Route service organizations brace for higher gas prices, possible summer shortages

May 3, 2021

At the start of May, according to the American Automobile Association, the national gas price average is $2.90, which is 3¢ more than a month ago. Pump prices in April saw minimal variability, compared with March, which increased 15¢ from start to finish.

Stable crude oil prices amid fluctuating demand helped keep the national average price jumps nominal last month.

“While April saw minimal fluctuation, May is likely to see much larger increases alongside demand spikes, especially closer to Memorial Day weekend,” said AAA spokesperson Jeanette McGee. “Compared to May 2019, U.S. gasoline demand is down only 4% and gas prices are on average just 2¢ more.”

Summer fuel supply

Last week, AAA noted, media reports surfaced that a shortage of fuel tank truck drivers may impact gasoline availability this summer. As gasoline demand increases, gas stations are working to adjust delivery schedules to keep pace.

However, deliveries may be delayed in a small number of markets this summer causing select stations to see low to no fuel at some pumps for short periods, one or two days.

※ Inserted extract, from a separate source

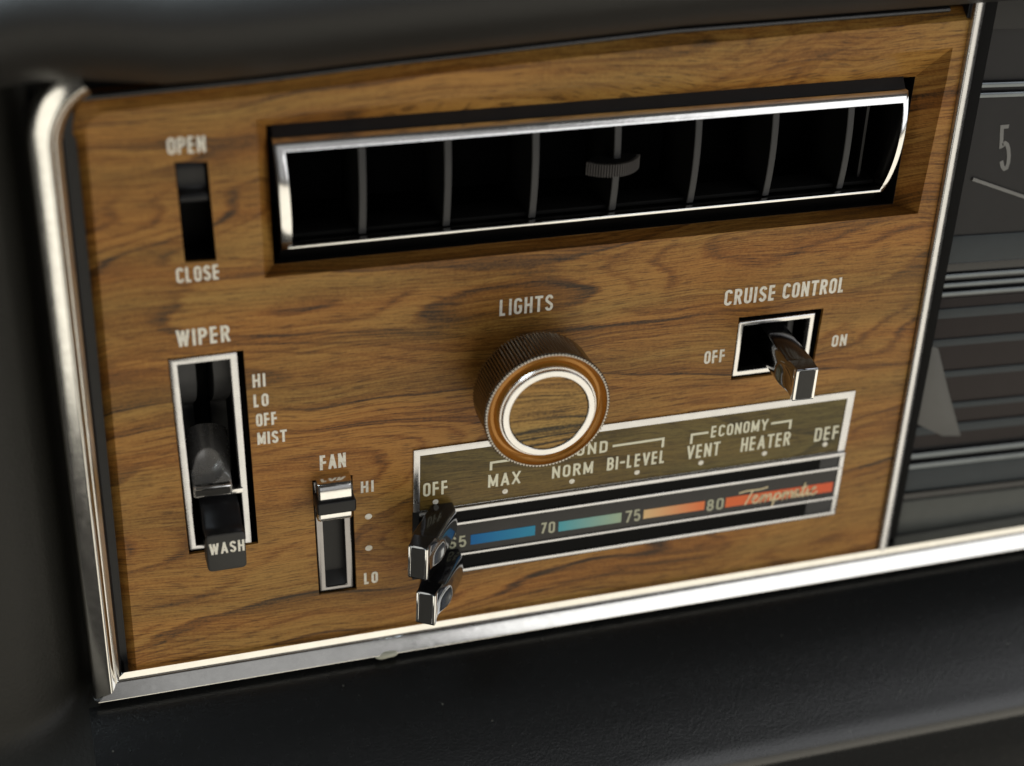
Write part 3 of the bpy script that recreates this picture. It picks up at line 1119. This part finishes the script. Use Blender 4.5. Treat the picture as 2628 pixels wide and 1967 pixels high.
box(bm, -27.4, 106.3, -54.6, -44.8, 0.5, 0.9)
obj('dial_strip', bm, DIAL, cli, bevel=0.1)
for z0, z1, xe in ((-43.5, -40.0, 99.9), (-60.3, -55.8, 97.3)):
    bm = bmesh.new()
    box(bm, -27.4, xe, z0, z1, 0.55, 0.75)
    obj('slot', bm, VOID, cli)
    bm = bmesh.new()
    box(bm, xe, 106.2, z0, z1, 0.55, 0.95)
    obj('slot_end', bm, SATIN, cli, bevel=0.1)
for x0, x1 in ((-11.8, 8.0), (15.3, 35.2), (42.4, 62.3), (69.3, 105.6)):
    bm = bmesh.new()
    box(bm, x0, x1, -52.3 - (0.5 if x0 > 60 else 0.1), -48.9 - (0.3 if x0 > 40 else 0), 0.9, 1.0)
    obj('scale_bar', bm, SCALE, cli)
PALEPRINT = plain('cream_print', (0.72, 0.70, 0.54), 0.4)
DIM = plain('dull_cream_print', (0.42, 0.42, 0.30), 0.4)
for t, x0, x1, z0, z1 in (('65', -18.4, -13.1, -52.8, -48.7), ('70', 9.6, 14.2, -52.5, -48.4), ('75', 36.5, 41.4, -52.9, -48.6), ('80', 63.1, 68.6, -53.2, -49.0)):
    lettering(cli, t, x0, x1, z0, z1, .62, 0.9, DIM, 'numeral')
for t, x0, x1, z0, z1 in (('OFF', -26.1, -18.8, -33.6, -29.0), ('MAX', -6.8, 2.9, -33.6, -29.2), ('NORM', 12.6, 25.2, -33.6, -29.4), ('BI-LEVEL', 29.6, 48.0, -33.5, -29.0),
                          ('VENT', 54.9, 65.6, -33.5, -28.7), ('HEATER', 72.5, 88.8, -33.5, -28.6), ('DEF', 97.0, 105.2, -33.6, -28.8),
                          ('ECONOMY', 62.1, 80.6, -26.9, -22.9), ('COND', 16.2, 29.3, -26.9, -22.9)):
    lettering(cli, t, x0, x1, z0, z1, .70 if len(t) != 7 else .62, 0.25, PALEPRINT)
for x, z in ((-22.4, -35.9), (-1.6, -35.7), (18.9, -35.5), (39.3, -35.6), (59.8, -35.4), (80.7, -35.3), (101.0, -35.1)):
    dot(cli, x, z, .85, .80, 0.25)
for br in ([(-6.1, -27.7), (-6.1, -25.1), (12, -25.0)], [(30.9, -25.1), (46.8, -24.9), (46.8, -27.9)], [(55.9, -28.1), (55.9, -24.9), (61.2, -24.9)], [(81.6, -24.8), (88.1, -24.7), (88.1, -27.6)]):
    bm = bmesh.new()
    ribbon(bm, br, 0.75, 0.25, 0.12)
    obj('bracket_line', bm, PALEPRINT, cli, recalc=False)
# script word on the scale
bm = bmesh.new()
script = [
    [(-.2, 1.02), (.5, 1.12), (1.6, 1.10), (2.3, 1.2)], [(1.0, 1.08), (.7, .5), (.45, .0)],
    [(.95, .32), (1.3, .42), (1.45, .58), (1.25, .66), (1.08, .4), (1.2, .08), (1.5, .1), (1.75, .4), (1.9, .62), (1.8, .05), (2.0, .45), (2.2, .62), (2.25, .4), (2.2, .05), (2.4, .45), (2.6, .62), (2.68, .4), (2.65, .1), (2.85, .12), (3.05, .5), (3.1, .6)],
    [(3.12, .62), (2.95, -.1), (2.85, -.42)], [(3.0, .3), (3.2, .58), (3.42, .56), (3.45, .25), (3.2, .06), (3.05, .14)],
    [(3.45, .15), (3.65, .4), (3.78, .62), (3.72, .05), (3.9, .45), (4.08, .62), (4.14, .4), (4.1, .05), (4.28, .45), (4.46, .62), (4.54, .4), (4.52, .1), (4.75, .2), (5.1, .56), (4.9, .63), (4.7, .4), (4.76, .1), (4.98, .15), (5.12, .58), (5.14, .12), (5.32, .15), (5.5, .6), (5.62, 1.1)],
    [(5.62, 1.1), (5.5, .5), (5.48, .12), (5.65, .1), (5.85, .45), (5.9, .6)], [(5.3, .72), (5.85, .80)],
    [(5.92, .6), (5.9, .15), (6.05, .12), (6.25, .4), (6.6, .6), (6.45, .63), (6.22, .4), (6.28, .1), (6.55, .1), (6.8, .3)]]
for n_, st in enumerate(script):
    ribbon(bm, [(74.2 + x * 3.85, -52.9 + z * 4.6 - 0.012 * x) for x, z in smooth_path(st, 4)], 0.55, 1.02, 0.05 + 0.012 * n_)
obj('script_lettering', bm, plain('tan_print', (0.64, 0.53, 0.32), 0.4), cli, recalc=False)
bar_lever(cli, (-18.0, -41.8, -2), (-32.8, -41.3, 20.5), 5.7, 10.8)
bar_lever(cli, (-16.0, -58.2, -2), (-30.4, -57.6, 20.5), 5.7, 10.8)

# ------------------------------------------------------------------ radio, set back behind the divider
radio = thing('radio', 'dark radio with chrome bars and a dim figure 5 beside the divider strip', 'radio', V(185, -78, -10))
rx0 = 133.2


def rbox(x0, x1, z0, z1, o0, o1, mat, name, bevel=0.15, slope=-0.042):
    """bar on the radio: its face turns slightly towards the viewer to the right"""
    z0, z1 = z0 - 4.3, z1 - 4.3
    bmx = bmesh.new()
    prism(bmx, [(x0, z0 + slope * (x0 - 134)), (x1, z0 + slope * (x1 - 134)), (x1, z1 + slope * (x1 - 134)), (x0, z1 + slope * (x0 - 134))], o0, o1)
    return obj(name, bmx, mat, radio, bevel=bevel)


rbox(rx0, 250, -77.5, 118, -16, -6.0, RADIO, 'face', 0)
rbox(rx0, 250, 97.0, 118, -6.0, -2.0, BLACK, 'top_rail', .5)
for z in (79.2, 76.2):
    rbox(rx0, 250, z, z + 1.7, -6.0, -4.6, DULLFOIL, 'chrome_bar', .5)
rbox(rx0, 250, 24.0, 33.0, -6.0, -5.5, SLATE, 'slate_strip', .3)
rbox(rx0, 250, 12.5, 24.0, -6.0, -5.6, GLOSS, 'gloss_band', .3)
for z in (19.6, 16.6, 13.6):
    rbox(rx0, 250, z, z + 1.5, -5.6, -4.2, DULLFOIL, 'chrome_bar', .5)
rbox(rx0, 250, -41.0, 12.4, -6.0, -5.4, MAROON, 'key_bank', .3)
for z, hgt in ((5.6, 3.4), (-4.2, 2.6), (-15.5, 2.4), (-27.2, 2.2), (-36.2, 3.4)):
    rbox(rx0, 250, z, z + hgt, -5.4, -4.8, SLATE, 'slate_strip', .4)
for z in (-44.8, -48.8):
    rbox(rx0, 250, z, z + 2.4, -6.0, -4.2, DULLFOIL, 'chrome_bar', .7)
rbox(rx0, 250, -57.5, -49.2, -6.0, -5.0, SLATE, 'lower_band', .3)
rbox(rx0, 250, -60.5, -57.8, -6.0, -4.4, GLOSS, 'gloss_band', .4)
rbox(rx0, 250, -74.5, -61.0, -6.0, -4.6, RADIOGLOSS, 'lower_panel', 1.2)
bm = bmesh.new()
prism(bm, [(134.0, -35.0), (146.0, -42.0), (153.0, -43.0), (145.5, -26), (138.5, -9.0), (134.0, -7.0)], -5.3, -4.7)  # no real part: shape standing in for a reflection on the radio
obj('reflection_wedge', bm, REFLECTION, radio, bevel=0.3)
lettering(radio, '5', 148.4, 152.2, 48.0, 62.6, 1.2, -5.95, DULL, 'numeral', slant=-0.2)
bm = bmesh.new()
ribbon(bm, [(139.8, 46.6), (172, 34.0)], 1.0, -5.9, .5)
obj('dial_needle', bm, DULL, radio, recalc=False)

# ------------------------------------------------------------------ dash hood, side pad, knee pad
hood = thing('dash_hood', 'soft dark grey padded hood overhanging the top of the walnut panel', 'dash pad', V(0, 120, -60))
bm = bmesh.new()
rows = []
prof = smooth_path([(-40.0, -24.0), (-14.0, -20.0), (-9.5, -8.0), (-8.0, -1.0), (-4.0, 0.2), (0.0, 1.2), (4.0, 3.0), (9, 6.0), (15, 10.0), (22, 16.0), (27, 24.0), (28, 34.0), (22, 44.0), (8, 52.0), (-20, 57.0), (-60, 60.0), (-140, 62.0)], 5)
for x in range(-220, 261, 10):
    zt = interp(max(x, -103), TOPE) + 1.0 + 3.4 * min(1, max(0, (-88 - x) / 20)) - 7.0 * min(1, max(0, (-124 - x) / 30))
    rows.append([V(x, zt + z * 0.72, o) for o, z in prof])
grid(bm, rows)
obj('padding', bm, SOFT, hood, angle=60)
bm = bmesh.new()
pts = []
rows = []
for x in range(-112, 128, 8):
    zt = interp(x, TOPE)
    rows.append([V(x, zt + .1 + .9 * math.sin(a * math.pi / 4) - .2, -2.6 + 1.2 * math.cos(a * math.pi / 4)) for a in range(-2, 5)])
grid(bm, rows)
obj('lower_bead', bm, GLOSS, hood, angle=60)

side = thing('side_pad', 'dark blurred dash end pad to the left of the chrome trim', 'dash pad', V(-150, -80, -30))
bm = bmesh.new()
rows = []
KNEE = [(-182, 17), (-180, 18), (-150, 28), (-133, 36), (-126, 40), (-122.5, 41.8), (-119.2, 42), (-116, 40), (-112, 36), (-104.5, 28), (-96, 18), (-90, 9), (-87.4, 3),
        (-84.5, -5), (-80, -60), (-70, -200)]
for n_ in range(121):
    z = 121 - n_ * 2.5
    kz = interp(z, KNEE)
    row = []
    for x, o in smooth_path([(-121.0, -8), (-124.5, -7), (-127.5, -2), (-132, 4), (-140, 9), (-152, 12), (-170, 13), (-200, 8), (-230, -10)], 4):
        m_ = max(o, kz)
        row.append(V(x, z, m_ + 4.0 * math.log(math.exp((o - m_) / 4.0) + math.exp((kz - m_) / 4.0))))
    rows.append(row)
grid(bm, rows)
obj('padding', bm, SIDEVINYL, side, angle=60)

knee = thing('knee_pad', 'black grained lower dash pad with a glossy ridge under the chrome trim', 'dash pad', V(0, -125, 0))
bm = bmesh.new()
rows = []
prof = smooth_path([(-40, -85.6), (-8.0, -85.7), (-2, -86.4), (3, -87.4), (9, -90), (18, -96), (28, -104.5), (36, -112), (40, -116.0), (42.0, -119.2), (41.8, -122.5), (40, -126), (36, -133), (28, -150), (18, -180)], 6)
for x in [-124.2] + list(range(-120, 281, 8)):
    rows.append([V(x, z, o) for o, z in prof])
grid(bm, rows)
obj('padding', bm, VINYL, knee, angle=60)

“With road trips expected to be popular this summer, some summer travel destinations, like beaches or mountains, may see some pumps affected. It is important to understand this is not a market-wide impact. Gas can be found at other stations within a market,” McGee said.

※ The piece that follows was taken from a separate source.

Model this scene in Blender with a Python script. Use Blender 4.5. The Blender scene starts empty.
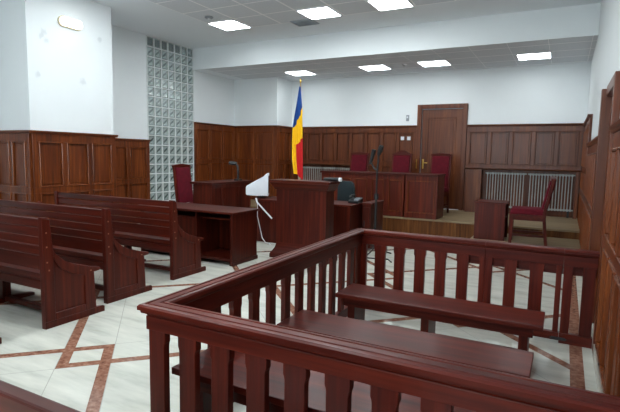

“The U.S. is not looking at a gas supply shortage,” she added, “there is ample gasoline supply across the country. It is just a matter of more frequent deliveries to stations to meet demand.”

In markets where this happened last month, it was contained within a brand/chain at a select number of pumps. As a rule of thumb in general, AAA recommends that motorists consider filling up when their fuel level hits a quarter of a tank.

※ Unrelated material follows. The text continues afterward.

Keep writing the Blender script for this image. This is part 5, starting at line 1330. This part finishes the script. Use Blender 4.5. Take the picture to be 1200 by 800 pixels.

The nation’s top 10 largest weekly changes:

Indiana (+8¢), Illinois (+8¢), Washington (+6¢), Oregon (+6¢), Alaska (+5¢), California (+5¢), Utah (+5¢), North Carolina (+5¢), Ohio (−5¢) and Hawaii (+4¢).

The nation’s top 10 least expensive markets:

Mississippi ($2.57), Texas ($2.57), South Carolina ($2.60), Louisiana ($2.60), Alabama ($2.63), Oklahoma ($2.66), Missouri ($2.66), North Carolina ($2.67), Arkansas ($2.67) and Tennessee ($2.69).